Zudem weisen die Finanzbehörden darauf hin, dass die Rechtsauffassung nicht nur auf Schenkungen, sondern auch auf Erwerbe von Todes wegen anzuwenden ist. Auch lasse sich die Rechtsauffassung des BFH zur früheren erbschaftsteuerlichen Begünstigung von Betriebsvermögen nach § 13a Abs. 1 und 8 ErbStG a. F. auf die aktuelle, für Erwerbe seit 01.07.2016 geltende Rechtslage nach § 13a Abs. 1 und 10 ErbStG übertragen.
Getrennte Betrachtung mehrerer wirtschaftlicher Einheiten
Im Einzelnen schlussfolgert die Finanzverwaltung daraus, dass der Erwerber mehrerer wirtschaftlicher Einheiten von begünstigungsfähigem Vermögen für jede Einheit gesondert entscheiden muss, ob er die Regelverschonung nach § 13a Abs. 1 ErbStG oder die Optionsverschonung nach § 13a Abs. 10 ErbStG in Anspruch nimmt und eine entsprechende Erklärung abgeben. Damit kann beim Erwerb mehrerer wirtschaftlicher Einheiten nebeneinander die Anwendung der Regel- und der Optionsverschonung in Betracht kommen. Die zu prüfende Lohnsummenregelung nach § 13a Abs. 3 ErbStG ist demnach für jede wirtschaftliche Einheit gesondert zu prüfen. Die bisherige Zusammenrechnung der Mindestlohnsummen der einzelnen Einheiten ist nicht mehr zulässig. Auch die Einhaltung der Behaltensfrist nach § 13a Abs. 6 ErbStG ist für jede wirtschaftliche Einheit gesondert zu prüfen und kann bei Anwendung der Regel- und Optionsverschonung voneinander abweichen. Die Finanzämter werden angewiesen, die Einhaltung der Fristen gesondert für jede Einheit zu überwachen.
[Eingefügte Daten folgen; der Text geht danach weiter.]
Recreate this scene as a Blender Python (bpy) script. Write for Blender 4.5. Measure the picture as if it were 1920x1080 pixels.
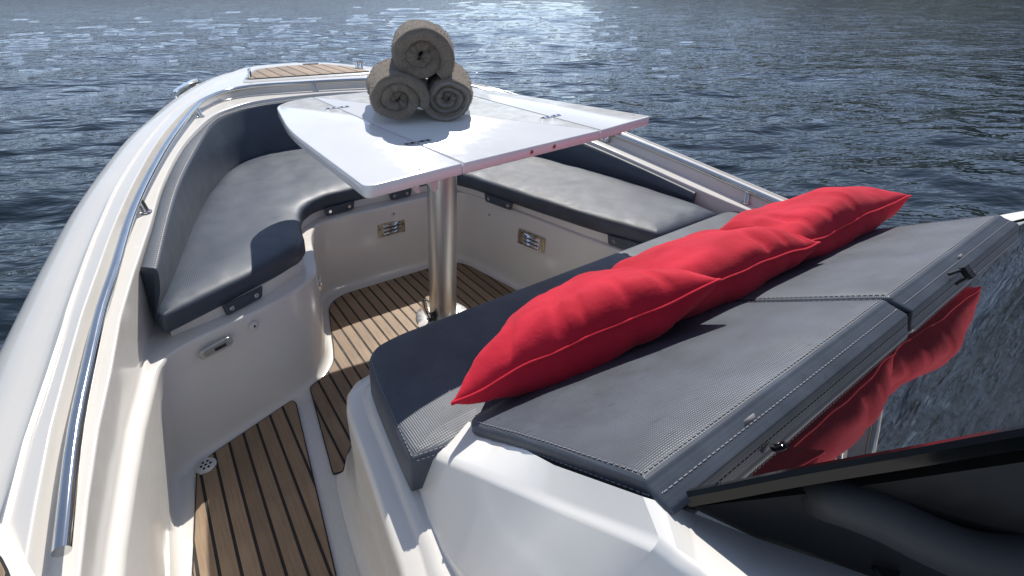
import bpy, bmesh, math, random
import numpy as np
from mathutils import Vector, Matrix, noise
from mathutils.geometry import delaunay_2d_cdt

random.seed(7)
scene = bpy.context.scene
for o in list(bpy.data.objects):
    bpy.data.objects.remove(o, do_unlink=True)
COL = scene.collection
R = math.radians

# ------------------------------------------------------------------ camera
cd = bpy.data.cameras.new('camera')
cam = bpy.data.objects.new('camera', cd)
COL.objects.link(cam)
cd.sensor_width = 36.0
cd.lens = 17.336
cd.shift_x = 130 / 1920
cd.shift_y = -160 / 1920
cd.clip_start = 0.02
cd.clip_end = 20000
_r = ((0.84900623, -0.21067932, 0.48456438),
      (-0.52833106, -0.32564868, 0.78410409),
      (-0.00739677, -0.92171968, -0.38778619))
m = Matrix(((_r[0][0], -_r[0][1], -_r[0][2], 0.0),
            (_r[1][0], -_r[1][1], -_r[1][2], 0.0),
            (_r[2][0], -_r[2][1], -_r[2][2], 1.15),
            (0, 0, 0, 1)))
cam.matrix_world = m
scene.camera = cam

# ------------------------------------------------------------------ sky + sun
SUN_AZ, SUN_EL = 38.0, 48.0          # degrees to starboard of the bow (+Y), elevation
w = bpy.data.worlds.new('World')
scene.world = w
w.use_nodes = True
wn = w.node_tree
bg = wn.nodes['Background']
sky = wn.nodes.new('ShaderNodeTexSky')
sky.sky_type = 'NISHITA'
sky.sun_disc = False
sky.sun_elevation = R(SUN_EL)
sky.sun_rotation = R(SUN_AZ)
sky.altitude = 2200.0
sky.air_density = 0.9
sky.dust_density = 0.1
sky.ozone_density = 1.5
hs = wn.nodes.new('ShaderNodeHueSaturation')          # thin summer haze: a paler blue all over
hs.inputs['Saturation'].default_value = 0.72
hs.inputs['Value'].default_value = 1.0
wn.links.new(sky.outputs[0], hs.inputs['Color'])
wn.links.new(hs.outputs[0], bg.inputs[0])
bg.inputs[1].default_value = 0.145
sl = bpy.data.lights.new('sun', 'SUN')
sl.energy = 4.0
sl.angle = R(0.5)
sl.color = (1.0, 0.955, 0.89)
sun = bpy.data.objects.new('sun', sl)
COL.objects.link(sun)
az, el = R(SUN_AZ), R(SUN_EL)
sdir = Vector((math.sin(az) * math.cos(el), math.cos(az) * math.cos(el), math.sin(el)))
sun.rotation_euler = sdir.to_track_quat('Z', 'Y').to_euler()
sun.location = sdir * 30
vs = scene.view_settings
vs.view_transform = 'Standard'
vs.look = 'None'
vs.gamma = 1.0
vs.use_curve_mapping = False
vs.exposure = 0.32

# ------------------------------------------------------------------ materials
def new_mat(name):
    mt = bpy.data.materials.new(name)
    mt.use_nodes = True
    return mt, mt.node_tree, mt.node_tree.nodes['Principled BSDF']

def nd(nt, typ, **kw):
    n = nt.nodes.new(typ)
    for k, v in kw.items():
        setattr(n, k, v)
    return n

def coords(nt, scale=(1, 1, 1), kind='Object'):
    tc = nd(nt, 'ShaderNodeTexCoord')
    mp = nd(nt, 'ShaderNodeMapping')
    mp.inputs['Scale'].default_value = scale
    nt.links.new(tc.outputs[kind], mp.inputs[0])
    return mp.outputs[0]

def noise_tex(nt, vec, scale, detail=4, rough=0.55):
    n = nd(nt, 'ShaderNodeTexNoise')
    n.inputs['Scale'].default_value = scale
    n.inputs['Detail'].default_value = detail
    n.inputs['Roughness'].default_value = rough
    nt.links.new(vec, n.inputs['Vector'])
    return n.outputs['Fac']

def ramp(nt, fac, stops):
    r = nd(nt, 'ShaderNodeValToRGB')
    el_ = r.color_ramp.elements
    while len(el_) < len(stops):
        el_.new(0.5)
    for e, (p, c) in zip(el_, stops):
        e.position = p
        e.color = (c[0], c[1], c[2], 1) if not isinstance(c, (int, float)) else (c, c, c, 1)
    nt.links.new(fac, r.inputs[0])
    return r.outputs[0]

def bump(nt, h, strength, dist, bs, prev=None):
    b = nd(nt, 'ShaderNodeBump')
    b.inputs['Strength'].default_value = strength
    b.inputs['Distance'].default_value = dist
    nt.links.new(h, b.inputs['Height'])
    if prev is not None:
        nt.links.new(prev, b.inputs['Normal'])
    nt.links.new(b.outputs[0], bs.inputs['Normal'])
    return b.outputs[0]

def math_n(nt, op, a, b=None):
    n = nd(nt, 'ShaderNodeMath', operation=op)
    for i, v in enumerate((a, b)):
        if v is None:
            continue
        if isinstance(v, (int, float)):
            n.inputs[i].default_value = v
        else:
            nt.links.new(v, n.inputs[i])
    return n.outputs[0]

def mat_gelcoat(name, col, rough=0.16):
    mt, nt, bs = new_mat(name)
    v = coords(nt)
    f = noise_tex(nt, v, 5.0, 5)
    c = ramp(nt, f, [(0.3, tuple(x * 0.94 for x in col)), (0.7, col)])
    nt.links.new(c, bs.inputs['Base Color'])
    f2 = noise_tex(nt, v, 26.0, 6, 0.7)
    rr = ramp(nt, f2, [(0.35, rough), (0.75, rough + 0.13)])
    nt.links.new(rr, bs.inputs['Roughness'])
    bs.inputs['Coat Weight'].default_value = 0.2
    bs.inputs['Coat Roughness'].default_value = 0.06
    f3 = noise_tex(nt, v, 7.0, 2)
    bump(nt, f3, 0.05, 0.004, bs)
    return mt

def mat_vinyl(name, col=(0.046, 0.061, 0.086), pitch=0.0062, stain=0.35, weave=0.22):
    mt, nt, bs = new_mat(name)
    tc = nd(nt, 'ShaderNodeTexCoord')
    sx = nd(nt, 'ShaderNodeSeparateXYZ')
    nt.links.new(tc.outputs['Object'], sx.inputs[0])
    k = 2 * math.pi / pitch
    yz = math_n(nt, 'ADD', sx.outputs[1], math_n(nt, 'MULTIPLY', sx.outputs[2], -0.8))
    a = math_n(nt, 'SINE', math_n(nt, 'MULTIPLY', math_n(nt, 'ADD', sx.outputs[0], yz), k * 0.72))
    b = math_n(nt, 'SINE', math_n(nt, 'MULTIPLY', math_n(nt, 'SUBTRACT', sx.outputs[0], yz), k * 0.72))
    h = math_n(nt, 'MULTIPLY', a, b)
    # boxing strips are sewn from the plain side of the vinyl: no weave on the sides
    ge = nd(nt, 'ShaderNodeNewGeometry')
    dt = nd(nt, 'ShaderNodeVectorMath', operation='DOT_PRODUCT'); dt.inputs[1].default_value = (0, .515, .857)
    nt.links.new(ge.outputs['True Normal'], dt.inputs[0])
    mr = nd(nt, 'ShaderNodeMapRange'); mr.inputs[1].default_value = .75; mr.inputs[2].default_value = .83
    mr.inputs[3].default_value = .12
    nt.links.new(dt.outputs['Value'], mr.inputs[0])
    h = math_n(nt, 'MULTIPLY', h, mr.outputs[0])
    v = coords(nt)
    big = noise_tex(nt, v, 9.0, 6, 0.62)
    c = ramp(nt, big, [(0.34, tuple(x * (1 - 0.28 * stain) for x in col)), (0.52, col),
                       (0.74, tuple(x * (1 + 0.35 * stain) for x in col))])
    # small damp specks
    sp = noise_tex(nt, coords(nt, (1, 2.2, 1)), 34.0, 3, 0.5)
    spm = ramp(nt, sp, [(0.655, 1.0), (0.70, 0.70)])
    mx = nd(nt, 'ShaderNodeMix', data_type='RGBA', blend_type='MULTIPLY')
    mx.inputs[0].default_value = stain
    nt.links.new(c, mx.inputs[6]); nt.links.new(spm, mx.inputs[7])
    nt.links.new(mx.outputs[2], bs.inputs['Base Color'])
    rr = ramp(nt, noise_tex(nt, v, 15.0, 5, 0.6), [(0.3, 0.44), (0.7, 0.56)])
    nt.links.new(rr, bs.inputs['Roughness'])
    bs.inputs['Specular IOR Level'].default_value = 0.62
    n1 = bump(nt, noise_tex(nt, v, 6.0, 2), 0.12, 0.006, bs)
    bump(nt, h, weave, 0.0007, bs, n1)
    return mt

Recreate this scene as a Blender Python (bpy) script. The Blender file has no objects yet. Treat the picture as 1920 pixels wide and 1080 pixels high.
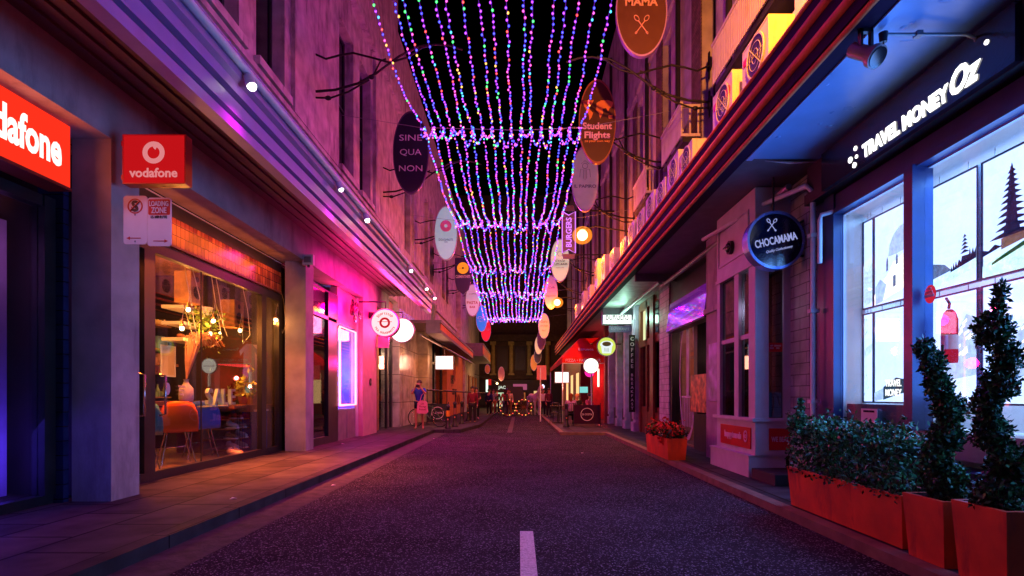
import bpy, math, random
from mathutils import Vector, Matrix
R = math.radians
random.seed(7)
# ------------------------------------------------------------------ camera, sky, exposure
C = bpy.context.scene
F, CX, HY, H = 1067.0, 973.0, 742.0, 1.3          # focal length in photo pixels, vanishing point, eye height
cam = bpy.data.objects.new('camera', bpy.data.cameras.new('camera'))
C.collection.objects.link(cam); C.camera = cam
cam.location = (0, 0, H); cam.rotation_euler = (R(90), 0, 0)
cam.data.sensor_width = 36; cam.data.lens = F/1920*36
cam.data.shift_x = -(CX-960)/1920; cam.data.shift_y = (HY-540)/1920
cam.data.clip_end = 600; cam.data.clip_start = 0.05
W = bpy.data.worlds.new('World'); C.world = W; W.use_nodes = True
bg = W.node_tree.nodes['Background']
sky = W.node_tree.nodes.new('ShaderNodeTexSky'); sky.sky_type = 'NISHITA'; sky.sun_disc = False
sky.sun_elevation = R(-9); sky.sun_rotation = R(200)
W.node_tree.links.new(sky.outputs[0], bg.inputs[0]); bg.inputs[1].default_value = 0.05
C.view_settings.view_transform = 'Standard'; C.view_settings.look = 'None'
C.view_settings.exposure = -0.2; C.view_settings.gamma = 1.0
C.render.engine = 'CYCLES'
C.cycles.max_bounces = 6; C.cycles.diffuse_bounces = 2; C.cycles.glossy_bounces = 3
C.cycles.transparent_max_bounces = 12; C.cycles.transmission_bounces = 2
C.cycles.sample_clamp_indirect = 3.0; C.cycles.caustics_reflective = False; C.cycles.caustics_refractive = False
C.cycles.use_denoising = True
COL = C.collection
PW, PS = .36, 1.5     # fairy light and sodium lamp strength

# ------------------------------------------------------------------ geometry helpers
def wy(px, X): return F*abs(X)/abs(px-CX)         # how far along the street a point of the wall plane x=X is
def zz(py, Y): return H-(py-HY)*Y/F
def xx(px, Y): return (px-CX)*Y/F

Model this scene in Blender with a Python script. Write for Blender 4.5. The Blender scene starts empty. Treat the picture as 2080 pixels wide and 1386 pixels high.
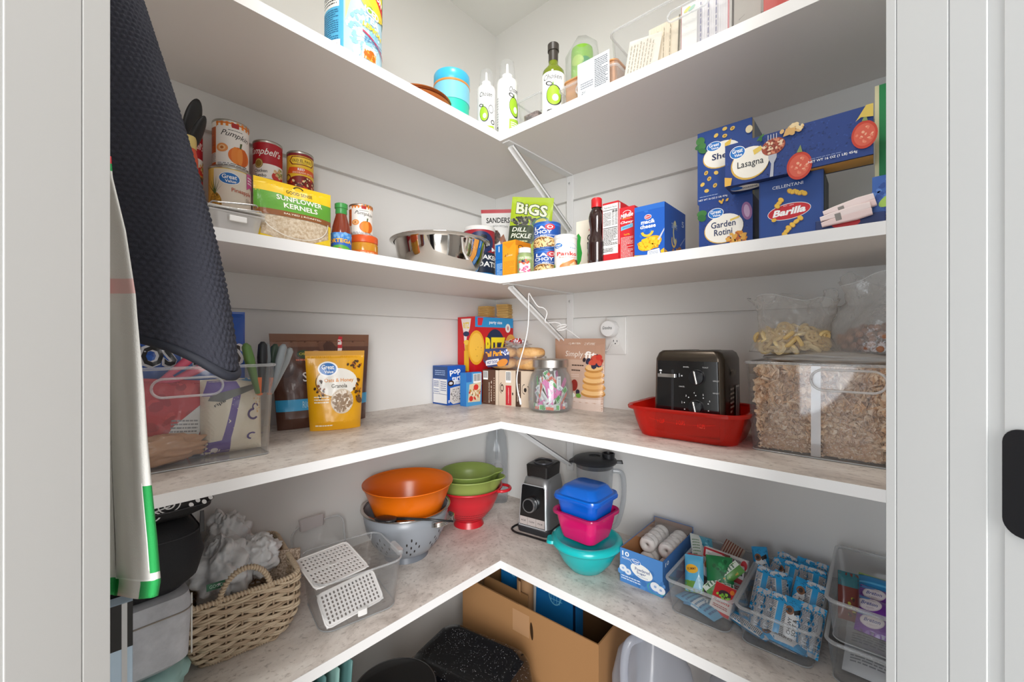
import bpy, bmesh, math, random
from mathutils import Vector, Matrix, noise
SC = bpy.context.scene
COL = SC.collection
PI = math.pi
# ------------------------------------------------------------ camera, world, lamps, exposure
YAW = math.radians(41.6)
SN, CS = math.sin(YAW), math.cos(YAW)
CX, CY, CZ = 1.218, -1.273, 1.14
FPX, HY = 839.0, 693.0
cd = bpy.data.cameras.new('camera'); cam = bpy.data.objects.new('camera', cd); COL.objects.link(cam)
cam.location = (CX, CY, CZ); cam.rotation_euler = (PI / 2, 0, YAW)
cd.sensor_width = 36; cd.lens = 36 * FPX / 2080; cd.clip_start = .01
SC.camera = cam
SC.view_settings.view_transform = 'Standard'; SC.view_settings.look = 'None'
SC.view_settings.gamma = 1; SC.view_settings.use_curve_mapping = False
SC.view_settings.exposure = 0.28
SC.cycles.transparent_max_bounces = 40; SC.cycles.max_bounces = 14; SC.cycles.diffuse_bounces = 8; SC.cycles.glossy_bounces = 6
w = bpy.data.worlds.new('world'); SC.world = w; w.use_nodes = True
w.node_tree.nodes['Background'].inputs[0].default_value = (.90, .95, 1, 1)
w.node_tree.nodes['Background'].inputs[1].default_value = 0.46
def area(name, loc, target, size, power, col, shape='DISK'):
    l = bpy.data.lights.new(name, 'AREA'); l.shape = shape; l.size = size; l.energy = power; l.color = col
    o = bpy.data.objects.new(name, l); COL.objects.link(o); o.location = loc
    o.rotation_euler = (Vector(target) - Vector(loc)).to_track_quat('-Z', 'Y').to_euler(); return o
area('pantry_ceiling_lamp', (.74, -.76, 2.44), (.74, -.76, 0), .18, 5.0, (1, .965, .925))
area('kitchen_lamp', (2.75, -2.75, 2.15), (.35, -.35, 1.0), 1.7, 74, (1, .975, .95))
area('cool_fill', (.45, -3.3, .95), (1.15, -.2, .75), 1.6, 30, (.84, .92, 1))  # added cool fill, unseen, lifts the dark right-hand shelf ends through the doorway
area('warm_fill', (3.3, -.35, 1.25), (.15, -1.1, .95), 1.5, 22, (1, .96, .92))  # added warm fill, its unseen counterpart, to reach the towel end
area('kitchen_window', (3.0, -3.3, .95), (.3, -.3, .9), 2.0, 72, (.94, .97, 1))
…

Hinweis: Zur Prüfung des Schwellenwerts von 26 Mio. Euro, der für die Anwendung der erbschaftsteuerlichen Begünstigungen von Betriebsvermögen nach § 13a ErbStG nicht überschritten werden darf, ist hingegen das begünstigte Vermögen aller wirtschaftlichen Einheiten weiterhin zusammenzurechnen. Bei einem höheren Gesamterwerb von begünstigtem Vermögen sind ebenso das sog. Abschmelzmodell nach § 13c ErbStG und die Verschonungsbedarfsprüfung nach § 28a ErbStG nur einheitlich für alle erworbenen wirtschaftlichen Einheiten anzuwenden.
Erklärung der Optionsverschonung bindend
Bislang vertrat die Finanzverwaltung die Auffassung, dass die Regelverschonung gewährt wird, wenn zwar die Erklärung zur Optionsverschonung gestellt wurde, die Voraussetzungen dazu aber nicht vorliegen oder nachträglich, z. B. infolge einer Betriebsprüfung, wegfielen. Dies galt zumindest in den Fällen, in denen die Voraussetzungen der Optionsverschonung für alle wirtschaftlichen Einheiten nicht erfüllt wurden oder der Erwerb nur aus einer wirtschaftlichen Einheit bestand, bei der die Voraussetzungen der Optionsverschonung nicht erfüllt wurden. Wurde hingegen die Optionsverschonung beantragt, die nach bisheriger Rechtsauffassung nur einheitlich für alle wirtschaftlichen Einheiten erklärt werden konnte, wurden die Voraussetzungen der Optionsverschonung jedoch nur von einem Teil der Einheiten erfüllt, konnte insoweit die Optionsverschonung genutzt werden, für die weiteren Einheiten entfiel die Verschonung jedoch insgesamt.
Hinweis: Die obersten Finanzbehörden der Länder gewähren eine Vertrauensschutzregelung. Soweit nach dem bisherigen Rechtsverständnis die Regelverschonung anstelle der Optionsverschonung zu gewähren war, soll dies auch weiterhin gelten, sofern der Antrag auf Optionsverschonung vor dem 25.01.2024 (Veröffentlichung des BFH-Urteils im BStBl.) gestellt wurde.